A wide-ranging roster

The Jerusalem Jewish Film Festival begins on the 16th.

'Call Me By Your Name' to be featured at The Jerusalem Jewish Film Festival (photo credit: Courtesy)
'Call Me By Your Name' to be featured at The Jerusalem Jewish Film Festival
(photo credit: Courtesy)
One of the highlights of the Hanukka season is the Jerusalem Jewish Film Festival, which will take place for the 19th time at the Jerusalem Cinematheque from December 16 to 21.
The opening-night film is Luca Guadagnino’s Call Me By Your Name. Set in the 1980s in Italy, it stars Armie Hammer as a research assistant who goes to live with an American Jewish family in Italy and develops a romantic relationship with the professor’s son (newcomer Timothée Chalamet). The movie was written by James Ivory and is based on a novel by Andre Aciman.
The closing-night film will be Joe Wright’s Darkest Hour, one of a recent spate of Winston Churchill films. This one stars Gary Oldman as the wartime British prime minister.
A highlight of the festival will be the premiere of the digitally restored version of Avi Nesher’s 1984 film Rage and Glory. This movie, which was the focus of a controversy similar to but even more intense than that involving Foxtrot this year, tells the story of a group of Lehi fighters and their daring, charismatic young leader (Juliano Mer-Khamis). Following the screening, Nesher will take part in a conversation with Yair Raveh, a film critic and editor of the website Cinemascope.
The Schoumann Prize for Jewish Cinema will be given to a film in the International Competition. A very rich category this year, it includes the documentary Kishon by Arik Bernstein and Eliav Lilti, which uses animation, interviews and archival footage to tell the story of the great Israeli humorist. The directors will be present at the screening.
Across the Waters is a feature film about Danish Jews’ escape into Sweden and focuses on a jazz musician and his family. It will be screened in the presence of its director, Nicolo Donato. The screening will mark 75 years since this rescue took place.
Closeness by Kantemir Balagov tells the story of a kidnapping in Russia and the toll it takes on the victim’s family. Actress Darya Zhovner will attend.
Love Is Thicker Than Water is a drama that tells a modern-day Romeo and Juliet story about a love affair between a bike messenger and a cellist. One of its co-directors, Ate de Jong, will attend the festival.
Twenty years ago, director Paula Weiman-Kelman made The Annotated Alice, a portrait of Israeli professor and social activist Alice Shalvi. Now she has made a sequel, The Re-Annotated Alice. The screening of the new documentary will be followed by a conversation with Shalvi, MK Merav Michaeli, former MK Naomi Chazan and Rabba Tamar Elad- Applebaum.

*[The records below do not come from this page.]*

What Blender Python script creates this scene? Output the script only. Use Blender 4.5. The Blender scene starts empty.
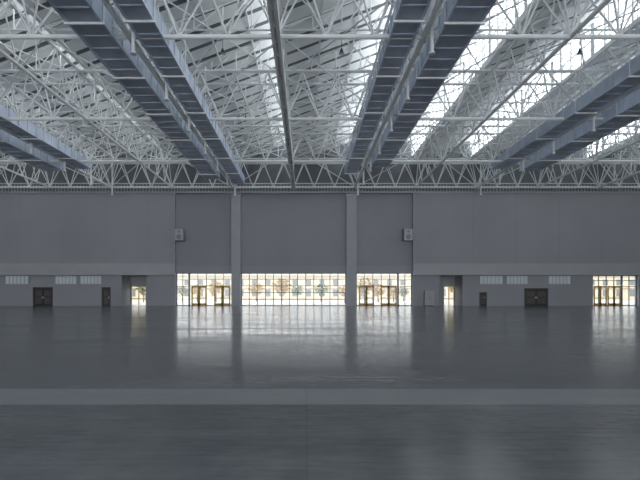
import bpy, math, random
from mathutils import Vector
random.seed(4)
S=bpy.context.scene
S.view_settings.view_transform='Standard'
XC=-1.6      # hall centre line
def fx(px,Y=60.0): return (px-306)*Y/450.0
def fz(py,Y=60.0): return 1.6+(294-py)*Y/450.0

# ---------------- materials ----------------
def mat(name,col,rough=.5,metal=0,noise=0.0,nscale=3.0,bump=0.0):
    m=bpy.data.materials.new(name); m.use_nodes=True
    nt=m.node_tree; b=nt.nodes['Principled BSDF']
    b.inputs['Base Color'].default_value=(*col,1); b.inputs['Roughness'].default_value=rough
    b.inputs['Metallic'].default_value=metal
    if noise or bump:
        tc=nt.nodes.new('ShaderNodeTexCoord'); n=nt.nodes.new('ShaderNodeTexNoise')
        n.inputs['Scale'].default_value=nscale; n.inputs['Detail'].default_value=5
        nt.links.new(tc.outputs['Object'],n.inputs['Vector'])
        if noise:
            r=nt.nodes.new('ShaderNodeValToRGB')
            r.color_ramp.elements[0].position=.3; r.color_ramp.elements[1].position=.7
            r.color_ramp.elements[0].color=(*[c*(1-noise) for c in col],1)
            r.color_ramp.elements[1].color=(*[min(1,c*(1+noise)) for c in col],1)
            nt.links.new(n.outputs['Fac'],r.inputs['Fac']); nt.links.new(r.outputs['Color'],b.inputs['Base Color'])
    return m
M_steel=mat('white_painted_steel',(.87,.89,.89),.4,noise=.05,nscale=.6)
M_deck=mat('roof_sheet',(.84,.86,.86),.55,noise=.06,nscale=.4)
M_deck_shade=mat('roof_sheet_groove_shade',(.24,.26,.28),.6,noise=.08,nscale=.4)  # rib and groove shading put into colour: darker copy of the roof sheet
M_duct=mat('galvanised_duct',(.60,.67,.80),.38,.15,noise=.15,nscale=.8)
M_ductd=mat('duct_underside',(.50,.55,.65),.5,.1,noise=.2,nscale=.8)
M_wall=mat('grey_wall_panel',(.335,.342,.365),.7,noise=.06,nscale=.15)
M_wall2=mat('recessed_wall_panel',(.305,.312,.335),.7,noise=.06,nscale=.15)
M_pil=mat('column_paint',(.39,.398,.42),.6,noise=.05,nscale=.5)
M_band=mat('band_paint',(.41,.418,.435),.6,noise=.05,nscale=.5)
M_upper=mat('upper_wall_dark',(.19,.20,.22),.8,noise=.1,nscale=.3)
M_line=mat('panel_joint',(.25,.255,.275),.8)
M_door=mat('dark_door',(.035,.033,.035),.45,noise=.1)
M_doorfr=mat('door_frame',(.09,.08,.078),.5)
M_frame=mat('window_frame_metal',(.20,.22,.26),.4,.2)
M_frameY=mat('yellow_door_frame',(.60,.40,.12),.4)
M_vent=mat('vent_louvre_metal',(.72,.76,.80),.5)
M_box=mat('equipment_case',(.25,.26,.28),.5)
M_boxl=mat('equipment_case_light',(.45,.47,.50),.5)
M_blk=mat('black_lamp_case',(.03,.03,.035),.4)
M_lens=mat('lamp_lens',(.6,.6,.6),.3)
M_side=mat('side_wall',(.38,.39,.41),.7,noise=.05,nscale=.2)
M_pave=mat('plaza_paving',(.46,.43,.38),.8,noise=.1,nscale=.4)
M_fac=mat('outside_facade',(.58,.52,.40),.8,noise=.05,nscale=.3)
M_facg=mat('outside_facade_glass',(.16,.18,.20),.2)
M_leaf=mat('autumn_leaves',(.42,.26,.04),.8,noise=.4,nscale=2)
M_leafg=mat('green_leaves',(.10,.14,.04),.8,noise=.4,nscale=2)
M_bark=mat('bark',(.12,.09,.06),.9,noise=.3,nscale=6)
def clere():
    m=bpy.data.materials.new('emissive_clerestory_glass'); m.use_nodes=True
    nt=m.node_tree; nt.nodes.clear()
    o=nt.nodes.new('ShaderNodeOutputMaterial'); e=nt.nodes.new('ShaderNodeEmission')
    e.inputs['Color'].default_value=(.91,.96,1,1); e.inputs['Strength'].default_value=3.7  # panes glow themselves, standing in for daylight coming through the glazing
    nt.links.new(e.outputs[0],o.inputs[0]); return m
M_cl=clere()
def glass():
    m=bpy.data.materials.new('clear_window_glass'); m.use_nodes=True
    nt=m.node_tree; nt.nodes.clear()
    o=nt.nodes.new('ShaderNodeOutputMaterial'); t=nt.nodes.new('ShaderNodeBsdfTransparent')
    t.inputs['Color'].default_value=(.93,.94,.95,1)
    g=nt.nodes.new('ShaderNodeBsdfGlossy'); g.inputs['Roughness'].default_value=.03
    x=nt.nodes.new('ShaderNodeMixShader'); x.inputs[0].default_value=.06
    nt.links.new(t.outputs[0],x.inputs[1]); nt.links.new(g.outputs[0],x.inputs[2]); nt.links.new(x.outputs[0],o.inputs[0]); return m
M_glass=glass()
def floor_mat():
    m=bpy.data.materials.new('polished_concrete'); m.use_nodes=True
    nt=m.node_tree; b=nt.nodes['Principled BSDF']; L=nt.links.new
    tc=nt.nodes.new('ShaderNodeTexCoord'); sep=nt.nodes.new('ShaderNodeSeparateXYZ'); L(tc.outputs['Object'],sep.inputs[0])
    def math_(op,a,bv=None,c=None):
        n=nt.nodes.new('ShaderNodeMath'); n.operation=op
        for i,v in enumerate((a,bv,c)):
            if v is None: continue
            if isinstance(v,(int,float)): n.inputs[i].default_value=v
            else: L(v,n.inputs[i])
        return n.outputs[0]
    def noise(scale_vec,scale,detail,rough=.6):
        mp=nt.nodes.new('ShaderNodeMapping'); mp.inputs['Scale'].default_value=scale_vec; L(tc.outputs['Object'],mp.inputs[0])
        n=nt.nodes.new('ShaderNodeTexNoise'); n.inputs['Scale'].default_value=scale; n.inputs['Detail'].default_value=detail; n.inputs['Roughness'].default_value=rough
        L(mp.outputs[0],n.inputs['Vector']); return n.outputs['Fac']
    n1=noise((.10,.45,1),1,8,.65); n2=noise((.8,6,1),2,6); n3=noise((1,1,1),2.2,9,.7)
    mixf=math_('ADD',math_('ADD',math_('MULTIPLY',n1,.5),math_('MULTIPLY',n2,.25)),math_('MULTIPLY',n3,.25))
    r=nt.nodes.new('ShaderNodeValToRGB'); r.color_ramp.elements[0].position=.36; r.color_ramp.elements[1].position=.64
    r.color_ramp.elements[0].color=(.075,.080,.088,1); r.color_ramp.elements[1].color=(.165,.174,.187,1)
    L(mixf,r.inputs[0])
    y=sep.outputs['Y']; x=sep.outputs['X']
    yw=math_('ADD',y,math_('MULTIPLY',math_('SUBTRACT',n3,.5),.12))
    band=math_('MULTIPLY',math_('GREATER_THAN',yw,6.5),math_('LESS_THAN',yw,7.6))
    mx=nt.nodes.new('ShaderNodeMix'); mx.data_type='RGBA'; L(math_('MULTIPLY',band,.75),mx.inputs[0]); L(r.outputs[0],mx.inputs[6]); mx.inputs[7].default_value=(.27,.285,.305,1)
    def joint(c,per,off,w):
        f=math_('FRACT',math_('DIVIDE',math_('ADD',c,off),per))
        return math_('LESS_THAN',f,w/per)
    j=math_('MAXIMUM',joint(y,6.0,-6.49+600,.03),math_('MULTIPLY',joint(x,8.0,800,.012),.5))
    j=math_('MAXIMUM',j,joint(y,6.0,-7.6+600,.02))
    mx2=nt.nodes.new('ShaderNodeMix'); mx2.data_type='RGBA'; L(math_('MULTIPLY',j,.45),mx2.inputs[0]); L(mx.outputs[2],mx2.inputs[6]); mx2.inputs[7].default_value=(.03,.034,.04,1)
    L(mx2.outputs[2],b.inputs['Base Color'])
    rr=nt.nodes.new('ShaderNodeMapRange'); rr.inputs[1].default_value=.38; rr.inputs[2].default_value=.62; rr.inputs[3].default_value=.10; rr.inputs[4].default_value=.27
    L(mixf,rr.inputs[0]); L(rr.outputs[0],b.inputs['Roughness'])
    bp=nt.nodes.new('ShaderNodeBump'); bp.inputs['Strength'].default_value=.06; bp.inputs['Distance'].default_value=.05
    L(n2,bp.inputs['Height']); L(bp.outputs[0],b.inputs['Normal'])
    return m
M_floor=floor_mat()

# ---------------- mesh builder ----------------
class B:
    def __init__(s): s.v=[];s.f=[];s.mi=[];s.ms=[]
    def m(s,mt):
        if mt not in s.ms: s.ms.append(mt)
        return s.ms.index(mt)
    def box(s,x0,x1,y0,y1,z0,z1,mt):
        i=len(s.v); k=s.m(mt)
        s.v+=[(x0,y0,z0),(x1,y0,z0),(x1,y1,z0),(x0,y1,z0),(x0,y0,z1),(x1,y0,z1),(x1,y1,z1),(x0,y1,z1)]
        for f in ((0,3,2,1),(4,5,6,7),(0,1,5,4),(1,2,6,5),(2,3,7,6),(3,0,4,7)):
            s.f.append(tuple(i+a for a in f)); s.mi.append(k)
    def quad(s,a,b,c,d,mt):
        i=len(s.v); s.v+=[a,b,c,d]; s.f.append((i,i+1,i+2,i+3)); s.mi.append(s.m(mt))
    def tube(s,p,q,r,mt,n=6,r2=None):
        p=Vector(p);q=Vector(q);d=(q-p)
        if d.length<1e-6:return
        d.normalize(); a=Vector((0,0,1)) if abs(d.z)<.9 else Vector((1,0,0))
        u=d.cross(a).normalized(); w=d.cross(u); i=len(s.v);k=s.m(mt); r2=r if r2 is None else r2
        for c,rr in ((p,r),(q,r2)):
            for t in range(n):
                an=2*math.pi*t/n; s.v.append(tuple(c+u*math.cos(an)*rr+w*math.sin(an)*rr))
        for t in range(n):
            t2=(t+1)%n; s.f.append((i+t,i+t2,i+n+t2,i+n+t)); s.mi.append(k)
        s.f.append(tuple(i+t for t in reversed(range(n)))); s.mi.append(k)
        s.f.append(tuple(i+n+t for t in range(n))); s.mi.append(k)
    def obj(s,name,loc=(0,0,0)):
        me=bpy.data.meshes.new(name); me.from_pydata([(a-loc[0],b-loc[1],c-loc[2]) for a,b,c in s.v],[],s.f)
        for mt in s.ms: me.materials.append(mt)
        me.polygons.foreach_set('material_index',s.mi); me.update()
        o=bpy.data.objects.new(name,me); o.location=loc; S.collection.objects.link(o); return o

YB=-34; YF=60; HW=56
XL=XC-HW; XR=XC+HW
b=B(); b.box(XL,XR,YB,61.5,-.3,0,M_floor); b.obj('floor')

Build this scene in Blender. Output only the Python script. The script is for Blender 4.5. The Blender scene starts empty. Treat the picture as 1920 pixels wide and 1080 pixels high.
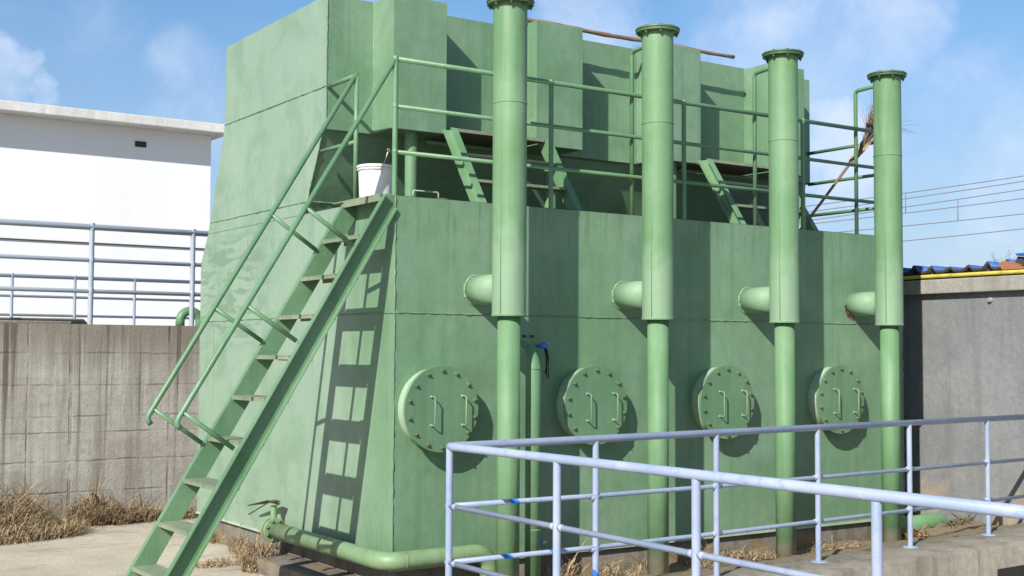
import bpy, bmesh, math, random
from mathutils import Vector, Matrix
random.seed(7)
C = bpy.context.scene
COL = C.collection
R = math.radians

# ------------------------------------------------------------------ materials
class NT:
    def __init__(s, tree): s.t = tree; s.n = tree.nodes; s.l = tree.links
    def new(s, ty, **kw):
        n = s.n.new(ty)
        for k, v in kw.items(): setattr(n, k, v)
        return n
    def put(s, sock, v):
        if isinstance(v, bpy.types.NodeSocket): s.l.new(v, sock)
        else: sock.default_value = v
    def math(s, op, a, b=0.0, clamp=False):
        n = s.new('ShaderNodeMath', operation=op, use_clamp=clamp)
        s.put(n.inputs[0], a); s.put(n.inputs[1], b); return n.outputs[0]
    def pos(s): return s.new('ShaderNodeNewGeometry').outputs['Position']
    def scale(s, v, sc, off=(0, 0, 0)):
        n = s.new('ShaderNodeMapping'); s.put(n.inputs['Vector'], v)
        n.inputs['Scale'].default_value = sc; n.inputs['Location'].default_value = off
        return n.outputs[0]
    def noise(s, v, sc, detail=4, rough=.55, dist=0.0):
        n = s.new('ShaderNodeTexNoise'); s.put(n.inputs['Vector'], v)
        n.inputs['Scale'].default_value = sc; n.inputs['Detail'].default_value = detail
        n.inputs['Roughness'].default_value = rough; n.inputs['Distortion'].default_value = dist
        return n.outputs['Fac']
    def ramp(s, f, lo, hi, a=0.0, b=1.0):
        n = s.new('ShaderNodeMapRange', interpolation_type='SMOOTHSTEP')
        s.put(n.inputs[0], f); n.inputs[1].default_value = lo; n.inputs[2].default_value = hi
        n.inputs[3].default_value = a; n.inputs[4].default_value = b
        return n.outputs[0]
    def mix(s, f, a, b, mode='MIX'):
        n = s.new('ShaderNodeMix', data_type='RGBA', blend_type=mode)
        s.put(n.inputs[0], f)
        for i, v in ((6, a), (7, b)):
            if not isinstance(v, bpy.types.NodeSocket): v = (*v, 1.0)
            s.put(n.inputs[i], v)
        return n.outputs[2]
    def sep(s, v):
        n = s.new('ShaderNodeSeparateXYZ'); s.put(n.inputs[0], v); return n.outputs
    def band(s, v, c, w, soft):          # 1 inside |v-c|<w
        d = s.math('ABSOLUTE', s.math('SUBTRACT', v, c))
        return s.ramp(d, w, w + soft, 1.0, 0.0)

def material(name, build, rough=.6, metallic=0.0, spec=.5):
    m = bpy.data.materials.new(name); m.use_nodes = True
    nt = NT(m.node_tree); b = m.node_tree.nodes['Principled BSDF']
    b.inputs['Roughness'].default_value = rough; b.inputs['Metallic'].default_value = metallic
    b.inputs['Specular IOR Level'].default_value = spec
    out = build(nt)
    if isinstance(out, tuple) and len(out) == 2: col, h = out
    else: col, h = out, None
    if isinstance(col, bpy.types.NodeSocket): nt.l.new(col, b.inputs['Base Color'])
    else: b.inputs['Base Color'].default_value = (*col, 1)
    if h is not None:
        sock, strength, dist = h
        bp = nt.new('ShaderNodeBump'); bp.inputs['Strength'].default_value = strength
        bp.inputs['Distance'].default_value = dist
        nt.l.new(sock, bp.inputs['Height']); nt.l.new(bp.outputs[0], b.inputs['Normal'])
    return m

GREEN = (.146, .272, .152)
def paint(base, dusty, dark, rust=(.16, .065, .03), rust_amt=.0, stain=False, streak=.5, patch=None, patch2=False):
    def f(n):
        p = n.pos()
        big = n.noise(p, .9, 5, .6, .4)
        c = n.mix(n.ramp(big, .38, .66), base, dusty)
        st = n.noise(n.scale(p, (7, 7, .35)), 1.0, 5, .6, .3)
        c = n.mix(n.math('MULTIPLY', n.ramp(st, .47, .72), streak), c, dark)
        st2 = n.noise(n.scale(p, (16, 16, .6), (3, 1, 9)), 1.0, 4, .6, .2)
        c = n.mix(n.math('MULTIPLY', n.ramp(st2, .52, .74), streak * .8), c, dusty)
        st3 = n.noise(n.scale(p, (40, 40, 1.1), (1, 8, 2)), 1.0, 3, .6, .1)
        c = n.mix(n.ramp(st3, .52, .75, 0, .2), c, dark)
        wm = n.noise(p, 1.7, 6, .65, .6)
        c = n.mix(n.ramp(wm, .52, .70, 0, .35), c, tuple(q * w for q, w in zip(base, (1.12, .98, .72))))
        mot = n.noise(p, 24, 4, .7)
        c = n.mix(n.ramp(mot, .25, .75, 0, .22), c, dark)
        scuff = n.noise(n.scale(p, (3, 3, 1.4), (7, 2, 4)), 1.2, 9, .72, .2)
        c = n.mix(n.ramp(scuff, .60, .72, 0, .30), c, dark)
        if stain:     # paler green over the end plate, weaker towards the front corner
            o = n.sep(p)
            ch = n.math('ADD', o[1], n.math('MULTIPLY', n.math('SUBTRACT', n.noise(n.scale(p, (1, 1, .5)), 1.4, 6, .62, .4), .5), 2.2))
            k = n.math('MULTIPLY', n.ramp(ch, .1, 1.4, .0, .68), n.ramp(o[0], .001, .004, 1, 0))
            c = n.mix(k, c, (.29, .385, .30))
        if stain:     # rust tears and grime runs under the girth seam, cloudy repaint patches
            o = n.sep(p)
            dr = n.noise(n.scale(p, (13, 13, .28), (2, 6, 1)), 1.0, 6, .7, .25)
            dk = n.math('MULTIPLY', n.ramp(dr, .56, .70), n.ramp(n.noise(p, 1.1, 4, .6), .42, .62))
            c = n.mix(n.math('MULTIPLY', dk, .34), c, (.115, .135, .06))
            ed = n.noise(n.scale(p, (26, 26, 1.3), (4, 4, 0)), 1.0, 5, .7, .2)      # short dark runs from the deck edge
            em = n.math('MULTIPLY', n.ramp(ed, .52, .66), n.math('MULTIPLY', n.ramp(o[2], 2.55, 3.06), n.ramp(o[2], 3.068, 3.072, 1, 0)))
            c = n.mix(n.math('MULTIPLY', em, .55), c, (.07, .125, .065))
            bt = n.noise(n.scale(p, (2, 2, 1), (0, 3, 7)), 2.0, 8, .72, .3)          # splash dirt and bare specks near the foot
            c = n.mix(n.math('MULTIPLY', n.ramp(bt, .50, .66), n.ramp(o[2], .05, .7, .45, 0)), c, (.17, .20, .12))
            c = n.mix(n.math('MULTIPLY', n.ramp(n.noise(p, 48, 3, .6), .64, .70), n.ramp(o[2], .1, .8, .6, 0)), c, (.40, .44, .36))
            rs_ = n.noise(n.scale(p, (9, 9, .5), (8, 1, 5)), 1.2, 7, .72, .3)         # faint brown runs
            c = n.mix(n.math('MULTIPLY', n.ramp(rs_, .60, .72), .38), c, (.16, .135, .07))
            cl = n.noise(p, 1.7, 9, .70, .25)
            c = n.mix(n.ramp(cl, .46, .64, 0, .30), c, (.085, .185, .100))
            cl2 = n.noise(n.scale(p, (1, 1, .7), (11, 3, 8)), 1.3, 9, .70, .2)
            c = n.mix(n.ramp(cl2, .48, .66, 0, .36), c, (.215, .325, .235))
        if stain:     # old water marks near the rear of the end plate
            o = n.sep(p)
            w = n.noise(n.scale(p, (1, 1.3, 6)), 1.6, 6, .65, .6)
            reg = n.math('MULTIPLY', n.ramp(o[1], 2.0, 3.2), n.band(o[2], 2.45, .35, .45))
            c = n.mix(n.math('MULTIPLY', n.math('MULTIPLY', n.ramp(w, .50, .57), reg), .8), c, (.15, .24, .16))
            w2 = n.noise(n.scale(p, (1, 1.6, 1.2), (2, 5, 1)), 1.5, 7, .7, .5)
            reg2 = n.math('MULTIPLY', n.ramp(o[1], 1.8, 2.6), n.band(o[2], 3.35, .18, .35))
            c = n.mix(n.math('MULTIPLY', n.math('MULTIPLY', n.ramp(w2, .46, .62), reg2), .55), c, (.17, .28, .175))
            reg3 = n.math('MULTIPLY', n.band(o[1], 3.0, .25, .5), n.band(o[2], 4.30, .05, .16))
            c = n.mix(n.math('MULTIPLY', n.math('MULTIPLY', n.ramp(big, .42, .7), reg3), .5), c, (.13, .18, .13))
        if patch:      # repainted / dusty bottom ends
            o = n.sep(p)
            edge = n.math('ADD', o[2], n.math('MULTIPLY', n.noise(p, 5, 4, .6, .5), patch[2]))
            c = n.mix(n.ramp(edge, patch[0], patch[1], patch[3], 0.0), c, patch[4])
        if patch2:     # chalky lower end of the wide upper pipe
            o = n.sep(p)
            e = n.math('ADD', o[2], n.math('MULTIPLY', n.math('SUBTRACT', n.noise(n.scale(p, (1, 1, .6)), 5, 7, .7, .3), .5), 1.3))
            k = n.math('MULTIPLY', n.ramp(e, 2.45, 2.98, .46, 0), n.ramp(o[2], 2.085, 2.10))
            c = n.mix(k, c, (.30, .42, .30))
        if rust_amt:
            rn = n.noise(p, 9, 8, .75, .6)
            c = n.mix(n.ramp(rn, .70 - rust_amt, .80 - rust_amt, 0, .85), c, rust)
        wh = n.noise(p, 55, 2, .5)
        c = n.mix(n.ramp(wh, .73, .79, 0, .35), c, (.45, .52, .42))
        hb = n.math('ADD', n.noise(p, 2.2, 3, .5), n.math('MULTIPLY', n.noise(p, 60, 3, .6), .06))
        return c, (n.math('ADD', hb, n.math('MULTIPLY', n.noise(p, .8, 2, .4), 2.0)), .5, .03)
    return f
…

André Schäfer and Jascha Hannover’s Never Be Boring: The Billy Wilder Story is a new documentary about the master Austrian Jewish filmmaker who fled the Nazis and went to Hollywood. There, he won six Oscars and made such classics as Some Like It Hot, Sunset Boulevard, Sabrina, The Apartment and Double Indemnity. Noah Benninga of the Hebrew University Jerusalem will discuss the film. Wilder’s comedy A Foreign Affair, starring Jean Arthur and Marlene Dietrich, will be shown at the festival.
Stéphane Benhamou will attend the screening of her documentary The No. 5 War, about the iconic fragrance created by Coco Chanel.
In Vienna before Nightfall, Robert Bober, who will attend the festival, recreates the memories of his great-grandfather, who lived in Vienna alongside the Viennese intelligentsia.
Remember Baghdad director Fiona Murphy and the film’s protagonists will be present for the screening of this documentary about the untold story of Israel’s first Iraqi immigrants.
Director Jonathan Hayoun and producer Simone Harari will attend the screening of their documentary Saving Auschwitz, about how the legacy of the camp should be preserved.
Ruggero Gabbai, co-director of Libya — The Last Exodus, will attend the screening of this documentary about the Libyan Jewish community.
An exhibition at the film festival, “Time of Light,” celebrates the work of the late filmmaker and archivist Yaakov Gross.
The artistic director of the festival is Daniella Tourgeman, and the CEO of the Jerusalem Cinematheque is Noa Regev.